C.S. Lewis once said that one of the things he found most troubling as an atheist was the view he was forced to take with respect to how others think. In Mere Christianity, he says:

If you are an atheist you do have to believe that the main point in all the religions of the whole world is simply one huge mistake. If you are a Christian, you are free to think that all these religions, even the queerest ones, contain at least some hint of the truth. When I was an atheist I had to try to persuade myself that most of the human race have always been wrong about the question that mattered to them most; when I became a Christian I was able to take a more liberal view.

The “Four Horsemen,” it seems, have no such misgivings. They simply know the truth; the only issue is how to break the news to the rest of us - how to relieve us of our delusions in the most painless manner and avoid stoking the flames of religiously-fueled violence.
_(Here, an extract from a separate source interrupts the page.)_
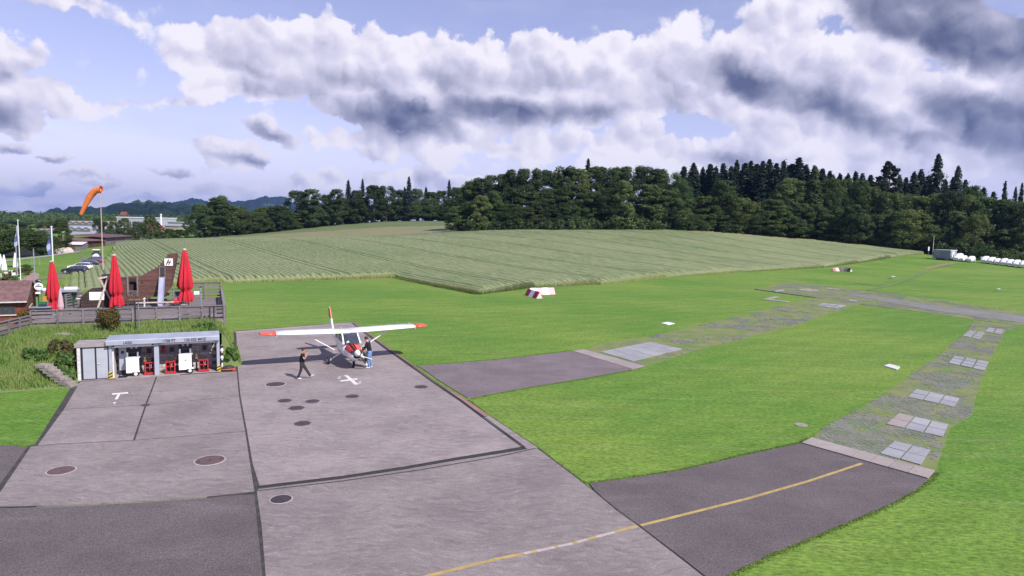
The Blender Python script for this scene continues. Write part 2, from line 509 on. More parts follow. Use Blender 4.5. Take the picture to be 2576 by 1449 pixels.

In each of the new atheists’ books that I’ve read, the author expresses astonishment at how religious people can claim to have certainty about their beliefs. After reading their books, observing a few of them in debates, and now my brief exposure to their discussion amongst themselves, I can only wonder where the epistemological humility they plead for from religious folks is. John Stackhouse, in a word of warning to those tempted toward claims of certainty in the arena of faith, has recently posted on the importance of recognizing the epistemic limitations faced by all human beings, religious or not. Here’s a summary passage:

This is, finally, the point of it all. We Christians “live by faith, not by sight” (2 Corinthians 5:7)—and so does everybody else, actually, since no human being can transcend our common situation of epistemic finitude. In fact, if we enjoyed all the certainty (in the former sense) that some Christians say we should claim, well, then, we wouldn’t need faith anymore. We would just know things, and we would know that we were entirely right about them.

I think that a little more humility would be a very good thing, on both sides of the atheist/theist divide. We simply are not the sort of creatures who can know, with 100% certainty, that we are right - especially when it comes to metaphysical questions of meaning and purpose. A kind of “fortress mentality” is as evident in “The Four Horsemen” as it is in the most dogmatic circles of religious fundamentalism. In response to the ambiguities and complexities of the real world, both retreat to the safety of certainty, simply declaring (louder and more angrily if necessary) that they are right and everyone else is wrong.

The problem is that the certainty being sought and claimed (on both sides) is illusory. As Stackhouse reminds us, it simply is not possible to transcend the inherent limitations of being human. A wider appreciation of this truth could lead to the welcome recognition that conviction and commitment can be held and articulated humbly and graciously, without demonizing, ridiculing, or questioning the intelligence of those who do not share it.